In 1966, arbitrator Carroll Daugherty developed “seven tests of just cause” to determine whether a fair and reasonable disciplinary investigation took place prior to the assessment of discipline. How can employers make sure that they have conducted a fair and reasonable investigation, and pass the “seven tests” in a disciplinary arbitration case? Below are some questions for employers:

1.) Was the employee forewarned of the consequences of his or her actions?

  • Was there a clear policy or procedure that exists, and was the employee made aware of it? Is there evidence of training or an acknowledgement form signed by the employee? Is there a collective bargaining agreement that specifically lists plant and safety rules? When a technical employee is trained on-the-job, did a manager observe and record them following procedures, and did the employee sign-off on those procedures? If insubordination for failing to follow rules is involved, was the employee warned of the consequences for failing to follow those instructions?

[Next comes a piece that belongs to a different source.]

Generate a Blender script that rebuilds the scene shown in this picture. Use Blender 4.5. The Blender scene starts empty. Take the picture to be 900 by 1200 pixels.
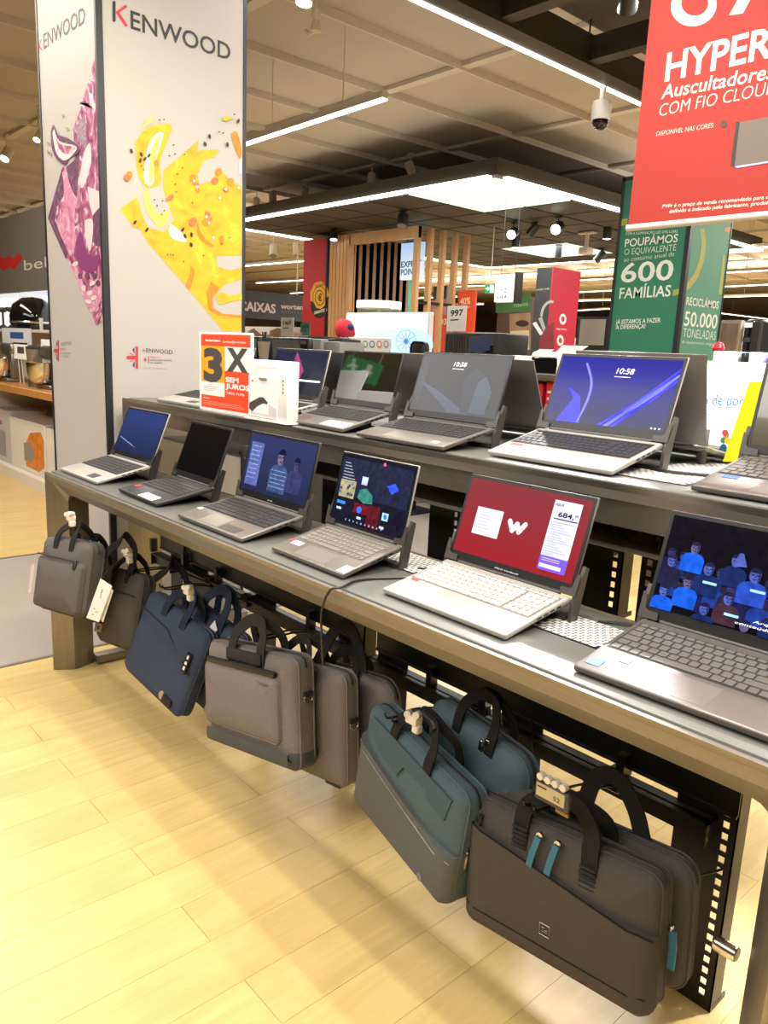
import bpy, bmesh, math, random
import numpy as np
from mathutils import Vector, Matrix
random.seed(7)
C = bpy.context.scene.collection
SC = bpy.context.scene
# ------------------------------------------------------------------ camera
RT = np.array([0.6720, -0.7405, 0.0]); H = 1.35; F = 904.85
YAW, PITCH, ROLL = math.radians(-47.7762), math.radians(11.7446), math.radians(2.5327)
FW = np.array([math.sin(YAW)*math.cos(PITCH), math.cos(YAW)*math.cos(PITCH), -math.sin(PITCH)])
R0 = np.array([math.cos(YAW), -math.sin(YAW), 0.0]); U0 = np.cross(R0, FW)
RT = math.cos(ROLL)*R0 + math.sin(ROLL)*U0
UP = -math.sin(ROLL)*R0 + math.cos(ROLL)*U0
CAM = np.array([0.0, 0.0, H])
cd = bpy.data.cameras.new('camera'); cam = bpy.data.objects.new('camera', cd); C.objects.link(cam)
cd.sensor_fit = 'VERTICAL'; cd.sensor_height = 36.0; cd.lens = 36.0*F/1200.0; cd.clip_end = 200; cd.clip_start = 0.02
M = Matrix.Identity(4)
for i in range(3):
    M[i][0], M[i][1], M[i][2], M[i][3] = RT[i], UP[i], -FW[i], CAM[i]
cam.matrix_world = M
SC.camera = cam
# ------------------------------------------------------------------ world, exposure, lamps
w = bpy.data.worlds.new('world'); SC.world = w; w.use_nodes = True
w.node_tree.nodes['Background'].inputs[0].default_value = (1.0, 0.93, 0.82, 1)
w.node_tree.nodes['Background'].inputs[1].default_value = 0.35
vs = SC.view_settings; vs.view_transform = 'Standard'; vs.look = 'None'; vs.gamma = 1; vs.use_curve_mapping = False
vs.exposure = 0.0
SC.cycles.use_denoising = True
SC.cycles.max_bounces = 8; SC.cycles.diffuse_bounces = 4; SC.cycles.glossy_bounces = 4
SC.cycles.sample_clamp_indirect = 6
WARM = (1.0, 0.93, 0.82)
NEUT = (1.0, 0.965, 0.92)
def area_lamp(name, loc, sx, sy, power, color=NEUT, rz=0.0, parent=None):
    l = bpy.data.lights.new(name, 'AREA'); l.shape = 'RECTANGLE'; l.size = sx; l.size_y = sy; l.energy = power; l.color = color
    o = bpy.data.objects.new(name, l); C.objects.link(o); o.location = loc; o.rotation_euler = (0, 0, rz)
    if parent: o.parent = parent
    return o
def spot_lamp(name, loc, target, power, color=NEUT, angle=70, blend=.5, radius=.04):
    l = bpy.data.lights.new(name, 'SPOT'); l.energy = power; l.color = color; l.spot_size = math.radians(angle); l.spot_blend = blend
    l.shadow_soft_size = radius
    o = bpy.data.objects.new(name, l); C.objects.link(o); o.location = loc
    o.rotation_euler = (Vector(target)-Vector(loc)).to_track_quat('-Z', 'Y').to_euler()
    return o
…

2.) Are the employer's rules reasonably related to business efficiency and performance?

  • Are the rules clear and unambiguous? Was the employee trained on proper procedures? Are the rules related to safety and efficiency? Is there a direct method for employees to raise concerns with their supervisor or other manager if they don’t understand a policy or procedure?

3.) Was an effort made before discipline or discharge to determine whether the employee was guilty as charged?

  • Did the employer discuss the incident with the employee prior to assessing discipline? Was the investigatory interview conducted in accordance with Weingarten Rights*? Did the employee provide a written statement? Were witnesses interviewed, and was other evidence (documents, video, etc.) obtained?

* Note: Weingarten Rights apply only to the National Labor Relations Act (NLRA), not the Railway Labor Act (RLA) - see “Tip Tuesday” dated December 3, 2019 for more information.

4.) Was the investigation conducted fairly and objectively?

  • Was the investigation commenced immediately after a supervisor or manager became aware of the alleged infraction? Were all management and non-management witnesses interviewed, if any? Was other evidence gathered and reviewed? If operating violations or safety violations were involved, were internal subject matter experts consulted?

5.) Did the employer obtain substantial evidence of the employee's guilt?

  • “Substantial evidence” requires the moving party to provide enough evidence that a reasonable mind could accept as adequate to support a particular conclusion. In other words, did the employer gather enough evidence to prove their case to a reasonable person? Are there any mitigating factors? Did the employee (or Union) provide a defense (other than a denial)? Did the employee admit to the violation during the investigatory interview?

6.) Were the rules applied fairly and without discrimination?

  • Have there been other employees who allegedly violated similar policies or procedures that were treated differently, for any reason, including favoritism?

7.) Was the degree of discipline reasonably related to the seriousness of the employee's offense and the employee's past record?

  • Has the employer reviewed the employee’s prior discipline record and length of service with the company? How were other employees treated for similar violations? Is this a violation that warrants discharge for a first offense, even for a long tenured employee?

Disciplinary investigations are a complex and challenging process. By conducting a competent and thorough investigation and obtaining all the facts, and with clearly communicated polices and fairness, employers will prevail in conducting a fair and reasonable investigation prior to assessing discipline or discharge.